“Gratitude is a quality similar to electricity: it must be produced and discharged and used up in order to exist at all.” ~William Faulkner
Every positive psychology text you will ever find will name the practice of gratitude as one of the most direct routes to reframing your thinking and increasing the positive aspects of your life. For instance, like love, it is impossible to feel afraid while you feel grateful. Your brain cannot hold those two disparate thoughts simultaneously. And yet, thinking grateful thoughts is a qualitatively different experience than the moments of grace when gratitude takes over your heart and transforms your perspective.
Like orgasm or forgiveness, I have learned enough about gratitude to know that you can’t force it. All of these experiences share some fundamental characteristics – you can open to them, you can lean towards them in your thinking, you can invite a vulnerable space in your body to feel, but you can’t force the experience. Still, paying attention to what we want to cultivate is the most powerful use of our mind’s eye. We will find that attention is often sufficient to make big changes.
So I am taking the summer gratitude challenge. Consider it an extension course of the positivity quest. Every day I am going to practice holding my thoughts and leaning towards gratitude.
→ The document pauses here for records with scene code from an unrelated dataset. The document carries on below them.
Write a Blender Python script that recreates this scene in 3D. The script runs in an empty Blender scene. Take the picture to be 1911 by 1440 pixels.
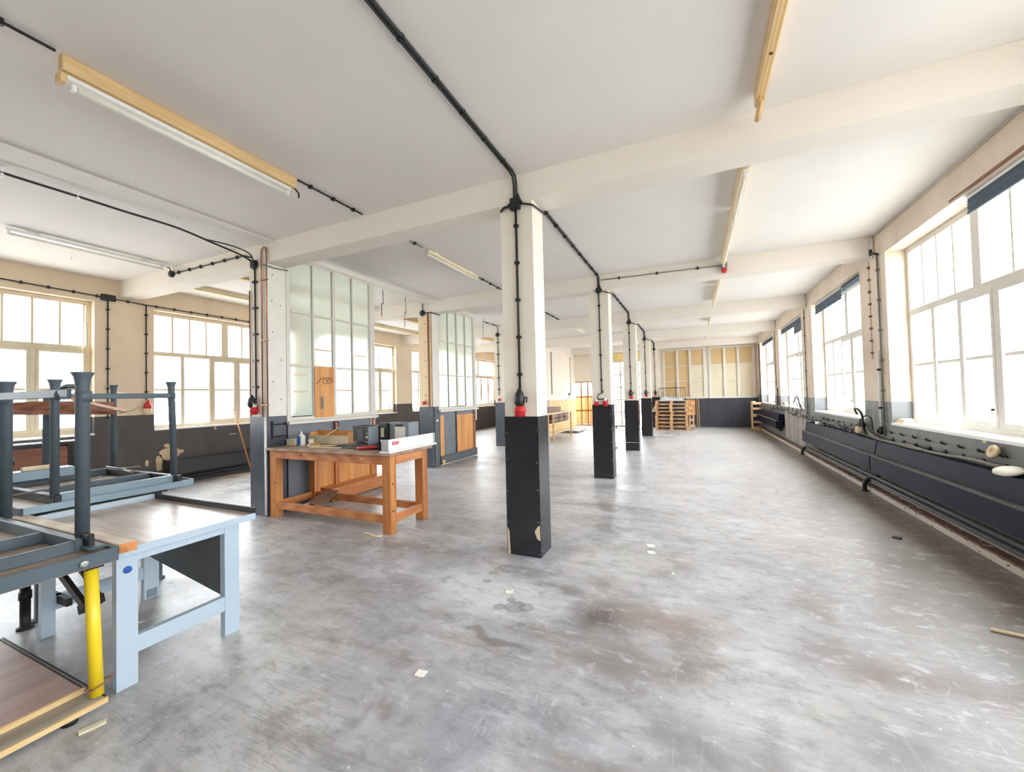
import bpy, bmesh, math, random
from mathutils import Vector, Matrix
random.seed(7)
S = bpy.context.scene
C = S.collection
PI = math.pi

# ---------------------------------------------------------------- camera
yaw, pitch, roll = -0.4224, 0.0239, -0.0239
fw = Vector((math.sin(yaw)*math.cos(pitch), math.cos(yaw)*math.cos(pitch), math.sin(pitch)))
rt = Vector((math.cos(yaw), -math.sin(yaw), 0)); up = rt.cross(fw)
r2 = rt*math.cos(roll)+up*math.sin(roll); u2 = -rt*math.sin(roll)+up*math.cos(roll)
cd = bpy.data.cameras.new('camera'); cam = bpy.data.objects.new('camera', cd); C.objects.link(cam)
M = Matrix((r2, u2, -fw)).transposed().to_4x4(); M.translation = Vector((0, 0, 1.5)); cam.matrix_world = M
cd.sensor_fit = 'HORIZONTAL'; cd.sensor_width = 36; cd.lens = 752.78/1911*36
cd.clip_start = .05; cd.clip_end = 300
S.camera = cam
# ---------------------------------------------------------------- light and exposure
w = bpy.data.worlds.new('overcast_sky'); S.world = w; w.use_nodes = True
bg = w.node_tree.nodes['Background']; bg.inputs[1].default_value = 4.2
_nt = w.node_tree; _tc = _nt.nodes.new('ShaderNodeTexCoord'); _sp = _nt.nodes.new('ShaderNodeSeparateXYZ'); _cr = _nt.nodes.new('ShaderNodeValToRGB')
_nt.links.new(_tc.outputs['Generated'], _sp.inputs[0]); _mr = _nt.nodes.new('ShaderNodeMapRange'); _mr.inputs[1].default_value = -.25; _mr.inputs[2].default_value = .25
_nt.links.new(_sp.outputs[2], _mr.inputs[0]); _nt.links.new(_mr.outputs[0], _cr.inputs[0]); _nt.links.new(_cr.outputs[0], bg.inputs[0])
_cr.color_ramp.elements[0].color = (.46, .45, .43, 1); _cr.color_ramp.elements[1].color = (.95, .97, 1, 1)   # pale ground below an overcast sky
S.view_settings.view_transform = 'Standard'; S.view_settings.look = 'None'
S.view_settings.gamma = 1; S.view_settings.use_curve_mapping = False
S.view_settings.exposure = 1.98
cy = S.cycles
cy.use_denoising = True; cy.filter_width = 1.0; cy.max_bounces = 12; cy.diffuse_bounces = 8; cy.glossy_bounces = 4
cy.transmission_bounces = 8; cy.transparent_max_bounces = 40; cy.sample_clamp_indirect = 12
cy.caustics_reflective = False; cy.caustics_refractive = False

# ---------------------------------------------------------------- room measures
Y0, LB = 3.515, 3.682
def Yk(k): return Y0+k*LB
HB, HC, HW = 3.34, 3.61, 1.30
XR, XL, YF, YB = 2.36, -8.92, 18.75, -4.2
COLX, LCX, CW, CD = -1.66, -5.45, .33, .28

def portal(x, y0, y1, z0, z1, side, axis='x'):
    l = bpy.data.lights.new('window_portal', 'AREA'); l.shape = 'RECTANGLE'
    l.cycles.is_portal = True
    o = bpy.data.objects.new('window_portal', l); C.objects.link(o)
    l.size = z1-z0; l.size_y = y1-y0
    if axis == 'x':
        o.location = (x, (y0+y1)/2, (z0+z1)/2); o.rotation_euler = (0, PI/2*side, 0)
    else:
        l.size = y1-y0; l.size_y = z1-z0
        o.location = ((y0+y1)/2, x, (z0+z1)/2); o.rotation_euler = (-PI/2, 0, 0)
BAYS = [-2, -1, 0, 1, 2, 3]
def wr(k): return Yk(k)+.568, Yk(k+1)-.33          # right openings
def wl(k): return Yk(k)+.495, Yk(k+1)-.305         # left openings
for k in BAYS:
    a, b = wr(k); portal(XR+.36, a, b, 1.03, 3.28, 1)
    a, b = wl(k); portal(XL-.36, a, b, 1.05, 3.22, -1)

# ---------------------------------------------------------------- materials
def newmat(name):
    m = bpy.data.materials.new(name); m.use_nodes = True
    nt = m.node_tree; return m, nt, nt.nodes['Principled BSDF']
def nd(nt, t, **k):
    n = nt.nodes.new(t)
    for a, v in k.items(): setattr(n, a, v)
    return n
def lk(nt, a, b): nt.links.new(a, b)
def c4(c): return (c[0], c[1], c[2], 1)
def srgb(r, g, b):
    f = lambda v: (v/255/12.92 if v/255 <= .04045 else ((v/255+.055)/1.055)**2.4)
    return (f(r), f(g), f(b))
def mixc(nt, fac, a, b):
    n = nd(nt, 'ShaderNodeMix', data_type='RGBA')
    for i, v in ((0, fac), (6, a), (7, b)):
        if hasattr(v, 'links') or hasattr(v, 'is_linked'): lk(nt, v, n.inputs[i])
        elif i == 0: n.inputs[0].default_value = v
        else: n.inputs[i].default_value = c4(v)
    return n.outputs[2]
def math_(nt, op, a, b=None, clamp=False):
    n = nd(nt, 'ShaderNodeMath', operation=op); n.use_clamp = clamp
    for i, v in ((0, a), (1, b)):
        if v is None: continue
        if hasattr(v, 'is_linked'): lk(nt, v, n.inputs[i])
        else: n.inputs[i].default_value = v
    return n.outputs[0]
def coords(nt, scale=(1, 1, 1), world=False, rot=(0, 0, 0)):
    mp = nd(nt, 'ShaderNodeMapping'); mp.inputs['Scale'].default_value = scale; mp.inputs['Rotation'].default_value = rot
    if world: lk(nt, nd(nt, 'ShaderNodeNewGeometry').outputs['Position'], mp.inputs[0])
    else: lk(nt, nd(nt, 'ShaderNodeTexCoord').outputs['Object'], mp.inputs[0])
    return mp.outputs[0]
def noise(nt, vec, scale, detail=4, rough=.55, dist=0):
    n = nd(nt, 'ShaderNodeTexNoise'); lk(nt, vec, n.inputs['Vector'])
    n.inputs['Scale'].default_value = scale; n.inputs['Detail'].default_value = detail
    n.inputs['Roughness'].default_value = rough; n.inputs['Distortion'].default_value = dist
    return n.outputs['Fac']
def ramp(nt, fac, a, b, lo=0, hi=1):
    n = nd(nt, 'ShaderNodeMapRange'); n.clamp = True
    lk(nt, fac, n.inputs[0])
    for i, v in ((1, a), (2, b), (3, lo), (4, hi)): n.inputs[i].default_value = v
    return n.outputs[0]
def bump(nt, bs, h, s=.2, d=.01):
    b = nd(nt, 'ShaderNodeBump'); b.inputs['Strength'].default_value = s; b.inputs['Distance'].default_value = d
    lk(nt, h, b.inputs['Height']); lk(nt, b.outputs[0], bs.inputs['Normal'])
def plain(name, col, rough=.5, metal=0, var=.12, scale=6, bs_=.08, spec=.5):
    m, nt, b = newmat(name)
    v = coords(nt); n = noise(nt, v, scale)
    lk(nt, mixc(nt, ramp(nt, n, .3, .7), tuple(c*(1-var) for c in col), tuple(min(1, c*(1+var)) for c in col)), b.inputs['Base Color'])
    b.inputs['Roughness'].default_value = rough; b.inputs['Metallic'].default_value = metal
    b.inputs['Specular IOR Level'].default_value = spec
    bump(nt, b, noise(nt, v, scale*12, 2), bs_, .004)
    return m
def wood(name, c1, c2, along='x', rough=.5, scale=1.0, wave=.3):
    m, nt, b = newmat(name)
    s = {'x': (1.2, 16, 16), 'y': (16, 1.2, 16), 'z': (16, 16, 1.2)}[along]
    v = coords(nt, tuple(a*scale for a in s))
    g = noise(nt, v, 1.6, 5, .6, .9)
    w_ = nd(nt, 'ShaderNodeTexWave'); w_.inputs['Scale'].default_value = .8; w_.inputs['Distortion'].default_value = 5
    w_.inputs['Detail'].default_value = 2; lk(nt, v, w_.inputs[0])
    f = math_(nt, 'ADD', math_(nt, 'MULTIPLY', g, 1-wave), math_(nt, 'MULTIPLY', w_.outputs['Fac'], wave))
    col = mixc(nt, ramp(nt, f, .3, .7), c1, c2)
    big = noise(nt, coords(nt), 3, 2)
    col = mixc(nt, ramp(nt, big, .45, .75, 0, .35), col, tuple(x*.72 for x in c1))
    lk(nt, col, b.inputs['Base Color']); b.inputs['Roughness'].default_value = rough
    bump(nt, b, f, .12, .003)
    return m
def twotone(name, low, high, z, lrough=.38, hrough=.75, stain=(.55, .45, .33), st=.25, scale=1.2):
    m, nt, b = newmat(name)
    geo = nd(nt, 'ShaderNodeNewGeometry'); sx = nd(nt, 'ShaderNodeSeparateXYZ'); lk(nt, geo.outputs['Position'], sx.inputs[0])
    v = coords(nt, world=True)
    n1 = noise(nt, v, scale, 5, .6, .4); n2 = noise(nt, coords(nt, (1, 1, .25), True), 5, 4)
    hi = mixc(nt, ramp(nt, n1, .45, .8, 0, st), high, stain)
    hi = mixc(nt, ramp(nt, n2, .5, .8, 0, .16), hi, tuple(c*.6 for c in high))
    lo = mixc(nt, ramp(nt, n2, .35, .75, 0, .6), low, tuple(min(1, c*1.5+.012) for c in low))
    f = math_(nt, 'GREATER_THAN', sx.outputs[2], z)
    lk(nt, mixc(nt, f, lo, hi), b.inputs['Base Color'])
    r = nd(nt, 'ShaderNodeMapRange'); lk(nt, f, r.inputs[0]); r.inputs[3].default_value = lrough; r.inputs[4].default_value = hrough
    lk(nt, r.outputs[0], b.inputs['Roughness'])
    bump(nt, b, noise(nt, v, 30, 3), .12, .004)
    return m

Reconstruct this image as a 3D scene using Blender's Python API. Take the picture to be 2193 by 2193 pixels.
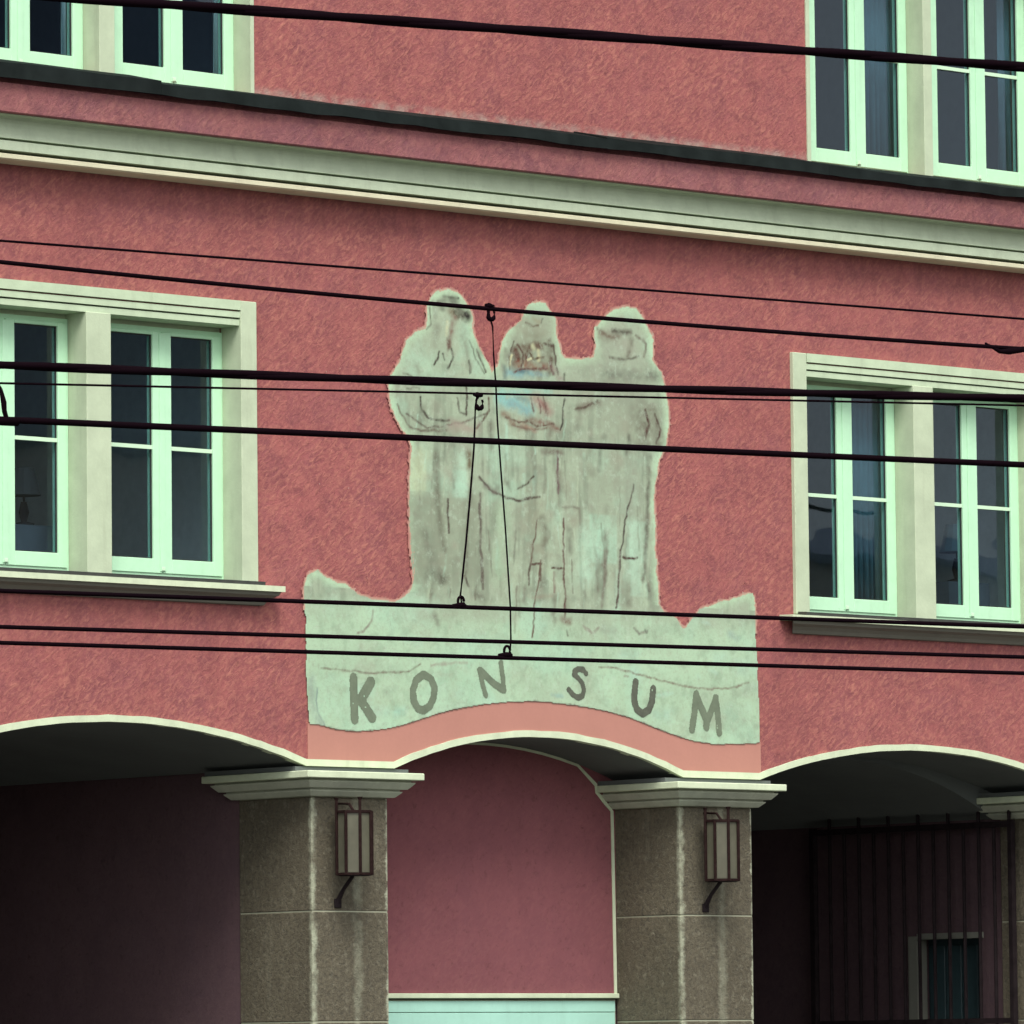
import bpy, bmesh, math, json, random
import numpy as np
from math import radians, sin, cos, pi, sqrt
from mathutils import Vector, Matrix

scene = bpy.context.scene
for o in list(bpy.data.objects):
    bpy.data.objects.remove(o)
COL = scene.collection
random.seed(7)

# ------------------------------------------------------------------ camera
PITCH, YAW, ROLL, DIST, EYE = radians(4.891), radians(42.35), radians(-.609), 45.0, 2.2
fwd = Vector((sin(YAW)*cos(PITCH), cos(YAW)*cos(PITCH), sin(PITCH)))
r0 = Vector((cos(YAW), -sin(YAW), 0)); u0 = r0.cross(fwd)
rt = cos(ROLL)*r0 + sin(ROLL)*u0; up = -sin(ROLL)*r0 + cos(ROLL)*u0
cam_data = bpy.data.cameras.new('camera')
cam = bpy.data.objects.new('camera', cam_data); COL.objects.link(cam)
loc = -DIST*fwd; loc.z = EYE
M = Matrix((rt, up, -fwd)).transposed().to_4x4(); M.translation = loc
cam.matrix_world = M
cam_data.sensor_width = 36; cam_data.lens = 14000/2193*36
cam_data.clip_start = .5; cam_data.clip_end = 3000
scene.camera = cam

# ------------------------------------------------------------------ world, sun, exposure
SUN_EL, SUN_AZ = radians(54), radians(214)      # azimuth measured from +Y towards +X
world = bpy.data.worlds.new('World'); scene.world = world; world.use_nodes = True
nt = world.node_tree; nt.nodes.clear()
sky = nt.nodes.new('ShaderNodeTexSky'); sky.sky_type = 'NISHITA'; sky.sun_disc = False
sky.sun_elevation = SUN_EL; sky.sun_rotation = SUN_AZ
sky.air_density = 1.0; sky.dust_density = 2.5; sky.ozone_density = 1.0
hs = nt.nodes.new('ShaderNodeHueSaturation'); hs.inputs['Saturation'].default_value = .22
bg = nt.nodes.new('ShaderNodeBackground'); bg.inputs['Strength'].default_value = .13
wo = nt.nodes.new('ShaderNodeOutputWorld')
nt.links.new(sky.outputs[0], hs.inputs['Color']); nt.links.new(hs.outputs[0], bg.inputs[0]); nt.links.new(bg.outputs[0], wo.inputs[0])
sd = bpy.data.lights.new('sun', 'SUN'); sd.energy = 1.5; sd.angle = radians(28); sd.color = (1, .97, .92)
sun = bpy.data.objects.new('sun', sd); COL.objects.link(sun)
sdir = Vector((sin(SUN_AZ)*cos(SUN_EL), cos(SUN_AZ)*cos(SUN_EL), sin(SUN_EL)))   # towards the sun
sun.rotation_euler = sdir.to_track_quat('Z', 'Y').to_euler(); sun.location = (-10, -30, 30)
vs = scene.view_settings
vs.view_transform = 'Standard'; vs.look = 'None'; vs.exposure = 0.97; vs.gamma = 1.0; vs.use_curve_mapping = False

# ------------------------------------------------------------------ colour + material helpers
KL = 1.2
def lin(c):
    c = c/255
    return c/12.92 if c <= .04045 else ((c+.055)/1.055)**2.4
def alb(r, g, b, k=1.0):
    return tuple(min(.93, lin(v)/(KL*k)) for v in (r, g, b)) + (1,)

class MN:
    """small node-graph helper"""
    def __init__(s, name):
        s.m = bpy.data.materials.new(name); s.m.use_nodes = True
        s.t = s.m.node_tree; s.b = s.t.nodes['Principled BSDF']
        s.b.inputs['Specular IOR Level'].default_value = .25
        s.geo = None
    def n(s, kind, **kw):
        q = s.t.nodes.new(kind)
        for k, v in kw.items(): setattr(q, k, v)
        return q
    def l(s, a, b): s.t.links.new(a, b)
    def pos(s):
        if s.geo is None: s.geo = s.n('ShaderNodeNewGeometry')
        return s.geo.outputs['Position']
    def mapped(s, scale=(1, 1, 1), rot=(0, 0, 0)):
        m = s.n('ShaderNodeMapping'); m.inputs['Scale'].default_value = scale; m.inputs['Rotation'].default_value = rot
        s.l(s.pos(), m.inputs[0]); return m.outputs[0]
    def noise(s, scale, detail=4, rough=.55, vec=None, dist=0):
        q = s.n('ShaderNodeTexNoise'); q.inputs['Scale'].default_value = scale; q.inputs['Detail'].default_value = detail
        q.inputs['Roughness'].default_value = rough; q.inputs['Distortion'].default_value = dist
        s.l(vec if vec is not None else s.pos(), q.inputs['Vector']); return q.outputs['Fac']
    def ramp(s, fac, a, b, c0=(0, 0, 0, 1), c1=(1, 1, 1, 1)):
        q = s.n('ShaderNodeValToRGB'); e = q.color_ramp.elements
        e[0].position = a; e[1].position = b; e[0].color = c0; e[1].color = c1
        s.l(fac, q.inputs[0]); return q.outputs[0]
    def mix(s, fac, a, b, mode='MIX'):
        q = s.n('ShaderNodeMix', data_type='RGBA', blend_type=mode)
        if isinstance(fac, (int, float)): q.inputs[0].default_value = fac
        else: s.l(fac, q.inputs[0])
        for i, v in ((6, a), (7, b)):
            if isinstance(v, tuple): q.inputs[i].default_value = v
            else: s.l(v, q.inputs[i])
        return q.outputs[2]
    def math(s, op, a, b=None):
        q = s.n('ShaderNodeMath', operation=op)
        for i, v in ((0, a), (1, b)):
            if v is None: continue
            if isinstance(v, (int, float)): q.inputs[i].default_value = v
            else: s.l(v, q.inputs[i])
        return q.outputs[0]
    def bump(s, h, strength=.5, dist=.01):
        q = s.n('ShaderNodeBump'); q.inputs['Strength'].default_value = strength; q.inputs['Distance'].default_value = dist
        s.l(h, q.inputs['Height']); s.l(q.outputs[0], s.b.inputs['Normal'])
    def col(s, c):
        if isinstance(c, tuple): s.b.inputs['Base Color'].default_value = c
        else: s.l(c, s.b.inputs['Base Color'])
    def rough(s, v): s.b.inputs['Roughness'].default_value = v

def scale_c(c, k): return (min(1, c[0]*k), min(1, c[1]*k), min(1, c[2]*k), 1)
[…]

Maybe I will even wear a bracelet again to notice the times when I am not having grateful thoughts. And every evening I will write about what I learned about gratitude and how it is changing my life.
I am excited for this next step of the positivity quest because I have a few mentors I have met through this endeavor who are living entirely blessed lives and the one thing that I believe to be most true about each of them is that gratitude, like love is the pulse that measures each beat of their lives.